Data in this exercise:
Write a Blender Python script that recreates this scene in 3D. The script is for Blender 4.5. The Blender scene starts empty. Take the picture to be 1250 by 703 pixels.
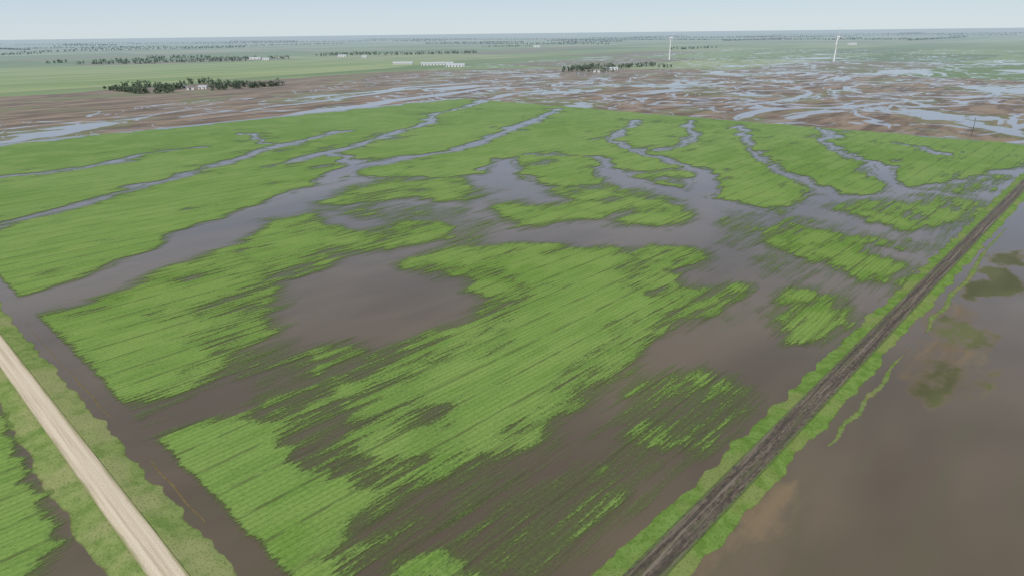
import bpy, math, random, bmesh
import numpy as np
from mathutils import Matrix, Vector
random.seed(7); np.random.seed(7)
scene = bpy.context.scene
# ------------------------------------------------------------------ frame of reference
# World X runs along the dirt road, world Y along the gravel road (section grid), metres.
H = 100.0
F = 800.0
ALPHA = math.atan2(818, 858)
PITCH = math.atan2(311, F)
ROLL = math.radians(0.69)
fh = Vector((math.cos(ALPHA), math.sin(ALPHA), 0))
rt = Vector((math.sin(ALPHA), -math.cos(ALPHA), 0))
fw = fh*math.cos(PITCH) - Vector((0, 0, 1))*math.sin(PITCH)
up = fh*math.sin(PITCH) + Vector((0, 0, 1))*math.cos(PITCH)
R = rt*math.cos(ROLL) - up*math.sin(ROLL)
U = up*math.cos(ROLL) + rt*math.sin(ROLL)

def G(u, v):  # u, v: image pixel coordinates, cast onto flat ground
    """ground point (metres) of an image pixel, unprojected through the render camera"""
    d = fw + R*((u-625.0)/F) + U*((351.5-v)/F)
    t = -H/d.z
    return (d.x*t, d.y*t)
def GP(l): return np.array([G(*p) for p in l])

# ------------------------------------------------------------------ numpy helpers
def _h(ix, iy, s):
    n = (ix.astype(np.int64)*374761393 + iy.astype(np.int64)*668265263 + s*1274126177) & 0x7fffffff
    n = ((n ^ (n >> 13))*1274126177) & 0x7fffffff
    return ((n ^ (n >> 16)) & 0xffff)/65535.0
def vn(x, y, s=0):
    ix = np.floor(x); iy = np.floor(y); fx = x-ix; fy = y-iy
    fx = fx*fx*(3-2*fx); fy = fy*fy*(3-2*fy)
    a = _h(ix, iy, s); b = _h(ix+1, iy, s); c = _h(ix, iy+1, s); d = _h(ix+1, iy+1, s)
    return (a*(1-fx)+b*fx)*(1-fy)+(c*(1-fx)+d*fx)*fy - 0.5
def fbm(x, y, s=0, o=3):
    r = 0; a = 1
    for i in range(o):
        r = r + a*vn(x*2**i, y*2**i, s+i*17); a *= .5
    return r
def sd_poly(x, y, poly):
    n = len(poly); d = np.full(x.shape, 1e9); ins = np.zeros(x.shape, bool)
    for i in range(n):
        ax, ay = poly[i]; bx, by = poly[(i+1) % n]
        ex, ey = bx-ax, by-ay
        t = np.clip(((x-ax)*ex+(y-ay)*ey)/(ex*ex+ey*ey+1e-9), 0, 1)
        d = np.minimum(d, (x-ax-ex*t)**2+(y-ay-ey*t)**2)
        c = ((ay > y) != (by > y))
        if abs(ey) > 1e-9:
            ins ^= c & (x < ex*(y-ay)/ey+ax)
    d = np.sqrt(d)
    return np.where(ins, d, -d)
def catmull(pts, k=6):
    pts = np.asarray(pts); out = []
    P = np.vstack([2*pts[0]-pts[1], pts, 2*pts[-1]-pts[-2]])
    for i in range(1, len(P)-2):
        for j in range(k):
            t = j/k
            out.append(.5*((2*P[i])+(-P[i-1]+P[i+1])*t+(2*P[i-1]-5*P[i]+4*P[i+1]-P[i+2])*t*t+(-P[i-1]+3*P[i]-3*P[i+1]+P[i+2])*t**3))
    out.append(P[-2]); return np.array(out)
def sd_line(x, y, pts):
    """pts: (n,3) x,y,halfwidth -> positive inside"""
    d = np.full(x.shape, -1e9)
    for i in range(len(pts)-1):
        ax, ay, aw = pts[i]; bx, by, bw = pts[i+1]
        ex, ey = bx-ax, by-ay
        t = np.clip(((x-ax)*ex+(y-ay)*ey)/(ex*ex+ey*ey+1e-9), 0, 1)
        d = np.maximum(d, aw+(bw-aw)*t-np.hypot(x-ax-ex*t, y-ay-ey*t))
    return d
def sub_eval(fn, x, y, pts, margin):
    lo = pts[:, :2].min(0)-margin; hi = pts[:, :2].max(0)+margin
    m = (x > lo[0]) & (x < hi[0]) & (y > lo[1]) & (y < hi[1])
    return m, fn(x[m], y[m], pts)

def link(o):
    scene.collection.objects.link(o); return o
def grid_mesh(name, xs, ys, z, attrs=None, keep=None):
    nx, ny = len(xs), len(ys)
    X, Y = np.meshgrid(xs, ys)
    co = np.empty((nx*ny, 3), np.float32)
    co[:, 0] = X.ravel(); co[:, 1] = Y.ravel(); co[:, 2] = np.asarray(z).ravel() if np.ndim(z) else z
    i = np.arange((nx-1)*(ny-1)); r = i//(nx-1); c = i % (nx-1); b = r*nx+c
    f = np.stack([b, b+1, b+nx+1, b+nx], 1)
    if keep is not None:
        k = keep.ravel(); f = f[k[f].any(1)]
        used = np.unique(f); mp = np.full(nx*ny, -1); mp[used] = np.arange(len(used))
        f = mp[f]; co = co[used]
        if attrs: attrs = {a: v.ravel()[used] for a, v in attrs.items()}
    me = bpy.data.meshes.new(name)
    me.vertices.add(len(co)); me.vertices.foreach_set('co', co.ravel())
    me.loops.add(f.size); me.loops.foreach_set('vertex_index', f.ravel().astype(np.int32))
    me.polygons.add(len(f)); me.polygons.foreach_set('loop_start', np.arange(0, f.size, 4, dtype=np.int32))
    me.update(calc_edges=True); me.validate()
    if attrs:
        for a, v in attrs.items():
            at = me.attributes.new(a, 'FLOAT', 'POINT'); at.data.foreach_set('value', v.ravel().astype(np.float32))
    me.shade_smooth()
    return link(bpy.data.objects.new(name, me))

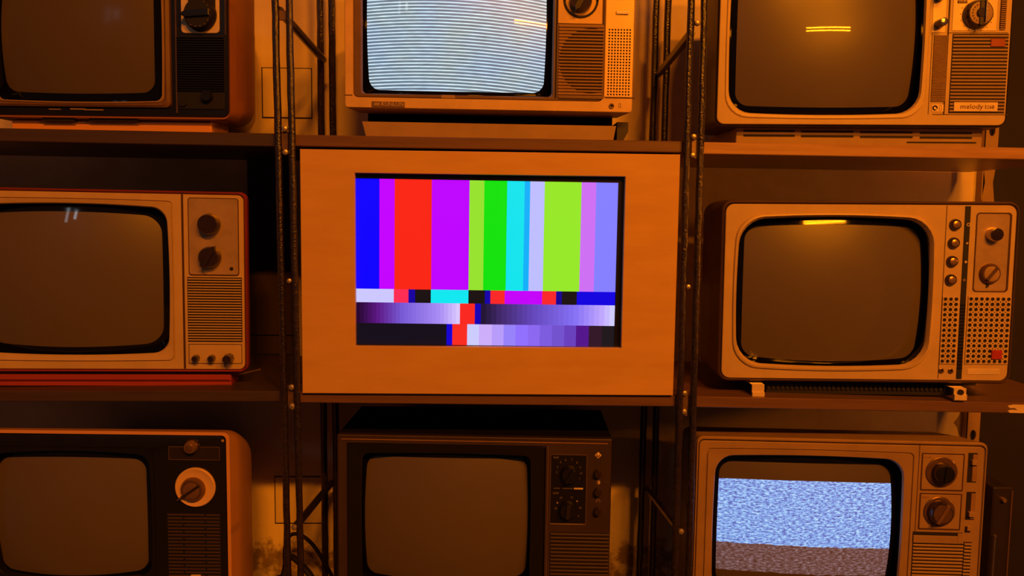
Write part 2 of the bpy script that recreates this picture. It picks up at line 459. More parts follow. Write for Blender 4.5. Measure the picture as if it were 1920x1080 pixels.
def hatch(x0, x1, y0, y1):
    """a flush access cover on the plaster with an open joint around it"""
    p, q = at(x0, y1, WALL_Y), at(x1, y0, WALL_Y)
    b = MB(); g = 0.0014
    b.box(p.x, q.x, WALL_Y - 0.0016, WALL_Y + .001, p.z, p.z + g); b.box(p.x, q.x, WALL_Y - .0016, WALL_Y + .001, q.z - g, q.z)
    b.box(p.x, p.x + g, WALL_Y - .0016, WALL_Y + .001, p.z, q.z); b.box(q.x - g, q.x, WALL_Y - .0016, WALL_Y + .001, p.z, q.z)
    o = b.build('hatch_joint', M['dark_gap'], wall)
    c = MB(); c.box(p.x + g, q.x - g, WALL_Y - 0.002, WALL_Y + .001, p.z + g, q.z - g, 0.0006)
    c.build('hatch_cover', M['hatch'], o)
hatch(492, 585, 128, 221)
hatch(516, 612, 893, 981)

# ------------------------------------------------------------------ shelves
SH_Y0, SH_Y1 = 0.0065, 0.305
def shelf(name, label, xa, ya, xb, yb, th_px, m, pa=None, pb=None, y1=SH_Y1):
    """board whose top front edge runs from pixel (xa, ya) to (xb, yb)"""
    A, B = at(xa, ya, SH_Y0), at(xb, yb, SH_Y0)
    t = math.atan2(B.z - A.z, B.x - A.x)
    root = bpy.data.objects.new(name, None); COL.objects.link(root)
    mid = (A + B) / 2; L = (B - A).length / 2
    x0, x1 = -L - (pa or 0), L + (pb or 0)
    th = th_px * K
    prof = [(SH_Y1, -th), (SH_Y0 + .001, -th), (SH_Y0, -th + .001), (SH_Y0, -.0012), (SH_Y0 + .0012, 0), (y1, 0)]
    prof[0] = (y1, -th)
    b = MB(); n = 24
    b.loft([[(x0 + (x1 - x0) * i / n, y, z) for y, z in prof] for i in range(n + 1)], 0, True, True)
    me = b.mesh(name, m)
    bpy.data.objects.remove(root)
    o = place(name, me)
    o.matrix_world = Matrix.Translation((mid.x, 0, mid.z)) @ Matrix.Rotation(-t, 4, 'Y')
    tag(o, label, 'shelf', 'shelf boards of the rack')
    def ztop(px):
        p = at(px, (ya + yb) / 2, SH_Y0)
        return mid.z + math.tan(t) * (p.x - mid.x)
    return ztop
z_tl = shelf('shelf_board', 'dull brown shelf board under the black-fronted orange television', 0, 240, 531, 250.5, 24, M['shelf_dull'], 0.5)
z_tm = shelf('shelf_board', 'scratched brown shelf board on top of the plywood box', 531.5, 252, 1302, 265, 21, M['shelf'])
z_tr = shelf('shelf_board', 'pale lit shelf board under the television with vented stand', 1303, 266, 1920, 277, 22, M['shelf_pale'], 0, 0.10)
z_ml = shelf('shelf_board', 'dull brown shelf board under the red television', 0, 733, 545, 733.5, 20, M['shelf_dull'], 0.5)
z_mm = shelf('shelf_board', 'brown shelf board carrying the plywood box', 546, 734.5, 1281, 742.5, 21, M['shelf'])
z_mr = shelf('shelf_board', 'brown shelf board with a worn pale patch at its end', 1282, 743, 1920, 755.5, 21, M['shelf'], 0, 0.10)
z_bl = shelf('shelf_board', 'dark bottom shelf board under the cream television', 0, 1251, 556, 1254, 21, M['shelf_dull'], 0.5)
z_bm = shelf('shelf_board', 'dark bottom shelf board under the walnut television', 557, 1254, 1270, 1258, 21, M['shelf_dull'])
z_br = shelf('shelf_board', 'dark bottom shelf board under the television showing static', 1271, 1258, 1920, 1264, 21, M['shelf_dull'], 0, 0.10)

# ------------------------------------------------------------------ upright frames
def upright(label, fronts, backs, braces, bolts, brackets):
    x = sum(at(f[0][0], 540, 0).x for f in fronts) / 2
    root = bpy.data.objects.new('upright_frame', None); COL.objects.link(root)
    root.location = (x, 0.0, 0.0)
    bpy.context.view_layer.update()
    tag(root, label, 'shelf frame', 'welded steel upright frames of the rack')
    off = Vector((x, 0, 0))
    def line_at(pa, pb, y, z):
        A, B = at(*pa, y), at(*pb, y)
        t = (z - A.z) / (B.z - A.z)
        return A.lerp(B, t)
    for (pa, pb), y, r in [(f, 0.0, 0.0051) for f in fronts] + [(f, 0.27, 0.0060) for f in backs]:
        p, q = line_at(pa, pb, y, 2.35), line_at(pa, pb, y, 0.0)
        mb = MB(); n = 90
        path = [p.lerp(q, i / n) - off + Vector((random.uniform(-.0004, .0004), 0, 0)) for i in range(n + 1)]
        mb.tube(path, r, 10, rough=0.05); mb.build('rod', M['rod'], root)
    for (pa, ya), (pb, yb), r in braces:
        mb = MB(); mb.tube([at(*pa, ya) - off, at(*pb, yb) - off], r, 8); mb.build('brace', M['rod'], root)
    for px, py, r in bolts:
        p = at(px, py, -0.004) - off; q = r * K
        mb = MB(); mb.lathe(p.x, p.z, [(q * .5, 0.008), (q * .5, .001), (q, .0005), (q, -.0014), (q * .8, -.003), (q * .35, -.0038)], 14)
        mb.build('bolt', M['zinc'], root)
    for x0, x1, y0, y1, m in brackets:
        A, B = at(x0, y1, 0.003) - off, at(x1, y0, 0.003) - off
        mb = MB(); mb.box(A.x, B.x, 0.0022, 0.0046, A.z, B.z, 0.0004); mb.build('bracket', M[m], root)

upright('rusty black rod frame between the red television and the plywood box',
        [((516, 0), (540, 1080)), ((542, 0), (564, 1080))], [((600, 0), (610, 1080)), ((622, 0), (632, 1080))],
        [(((524, 20), 0.004), ((606, 112), 0.27), 0.0062), 
         (((556, 985), 0.004), ((622, 905), 0.27), 0.0058)],
        [(533, 241, 6), (534, 285, 6), (541.5, 527, 5), (546, 727, 6), (547, 763, 6.5), (551, 990, 6)],
        [(522, 538, 20, 38, 'bracket'), (528, 540, 247, 280, 'bracket'), (540, 553, 722, 768, 'bracket')])
upright('rusty black rod frame between the plywood box and the tan televisions',
        [((1296, 0), (1265, 1080)), ((1321, 0), (1291, 1080))], [((1231, 0), (1198, 1080)), ((1253, 0), (1222, 1080))],
        [(((1296, 62), 0.004), ((1234, 140), 0.27), 0.0062), 
         (((1274, 995), 0.004), ((1212, 915), 0.27), 0.0055)],
        [(1308.5, 42, 5.5), (1302, 256, 5.5), (1300, 291, 5.5), (1291.5, 538, 5), (1284.5, 738, 5.5), (1284, 773, 6), (1278, 998, 6)],
        [(1296, 1307, 262, 297, 'tan_dull'), (1279, 1290, 732, 780, 'bracket')])

# slotted metal post against the wall
p0, p1 = at(1813, 790, 0.312), at(1838, 790, 0.312)
post = bpy.data.objects.new('slotted_post', None); COL.objects.link(post); post.location = (p0.x, 0.312, 0.0)
tag(post, 'grey slotted steel post with oval holes standing against the wall', 'post')
b = MB(); w = p1.x - p0.x; step = 0.190
zs = at(1826, 816, 0.312).z % step
nz = int(2.6 / step)
outer_l, outer_r = 0.0, w
for i in range(nz):
    cz = zs + step * i; cx = w * .52
    if cz - step / 2 < 0: continue
    sq, hf, hb = [], [], []
    for k in range(12):
        a = 2 * math.pi * k / 12; c_, s_ = math.cos(a), math.sin(a); t = 1 / max(abs(c_), abs(s_))
        sq.append((cx + (c_ * t) * ((w - cx) if c_ > 0 else cx), 0, cz + s_ * t * step / 2))
        hf.append((cx + 0.0058 * c_, 0, cz + 0.0105 * s_)); hb.append((cx + .0058 * c_, .003, cz + .0105 * s_))
    b.loft([sq, hf, hb])
b.box(0, 0.002, 0.0, 0.017, 0.0, 2.6)
b.build('slotted_face', M['tan_dull'], post)
b = MB(); b.box(.002, w - .001, 0.012, 0.017, 0.0, 2.6); b.build('post_back', M['opening_shade'], post)

# ------------------------------------------------------------------ plywood box with the flat monitor
box = Thing('plywood_box', 'plain plywood display box with a rectangular cutout between the two frames', 'box', 915, 735, 0.0, z_mm(915) + 0.0004)
S = box
HOLE = (665.5, 1169, 327.5, 651)
OUT = (564.5, 1269, 284.5, 737.5)
mb = MB()
o4 = S.R(*OUT); h4 = S.R(*HOLE)
o4 = (o4[0], o4[1], 0.0002, o4[3])
rect = lambda q, y: [(q[0], y, q[2]), (q[1], y, q[2]), (q[1], y, q[3]), (q[0], y, q[3])]
mb.loft([rect(o4, .010), rect(o4, .0008), rect((o4[0] + .0008, o4[1] - .0008, o4[2] + .0008, o4[3] - .0008), 0), rect((h4[0] - .0006, h4[1] + .0006, h4[2] - .0006, h4[3] + .0006), 0), rect(h4, .0006), rect(h4, .010), rect(o4, .010)])
mb.build('front_panel', M['plywood'], S.root)
for nm, q in (('side_panel', (o4[0], o4[0] + .010, o4[2], o4[3])), ('side_panel', (o4[1] - .010, o4[1], o4[2], o4[3])), ('top_panel', (o4[0] + .0101, o4[1] - .0101, o4[3] - .010, o4[3])), ('bottom_panel', (o4[0] + .0101, o4[1] - .0101, o4[2], o4[2] + .010))):
    mb = MB(); mb.box(q[0], q[1], .0101, .255, q[2], q[3]); mb.build(nm, M['plywood'], S.root)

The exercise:
Using the data above, reproduce exactly the lines from the line that contains "z_tm = shelf('shelf_board', 'scratched" through the line that contains "z_br = shelf('shelf_board', 'dark", including both.

Written reply:
z_tm = shelf('shelf_board', 'scratched brown shelf board on top of the plywood box', 531.5, 252, 1302, 265, 21, M['shelf'])
z_tr = shelf('shelf_board', 'pale lit shelf board under the television with vented stand', 1303, 266, 1920, 277, 22, M['shelf_pale'], 0, 0.10)
z_ml = shelf('shelf_board', 'dull brown shelf board under the red television', 0, 733, 545, 733.5, 20, M['shelf_dull'], 0.5)
z_mm = shelf('shelf_board', 'brown shelf board carrying the plywood box', 546, 734.5, 1281, 742.5, 21, M['shelf'])
z_mr = shelf('shelf_board', 'brown shelf board with a worn pale patch at its end', 1282, 743, 1920, 755.5, 21, M['shelf'], 0, 0.10)
z_bl = shelf('shelf_board', 'dark bottom shelf board under the cream television', 0, 1251, 556, 1254, 21, M['shelf_dull'], 0.5)
z_bm = shelf('shelf_board', 'dark bottom shelf board under the walnut television', 557, 1254, 1270, 1258, 21, M['shelf_dull'])
z_br = shelf('shelf_board', 'dark bottom shelf board under the television showing static', 1271, 1258, 1920, 1264, 21, M['shelf_dull'], 0, 0.10)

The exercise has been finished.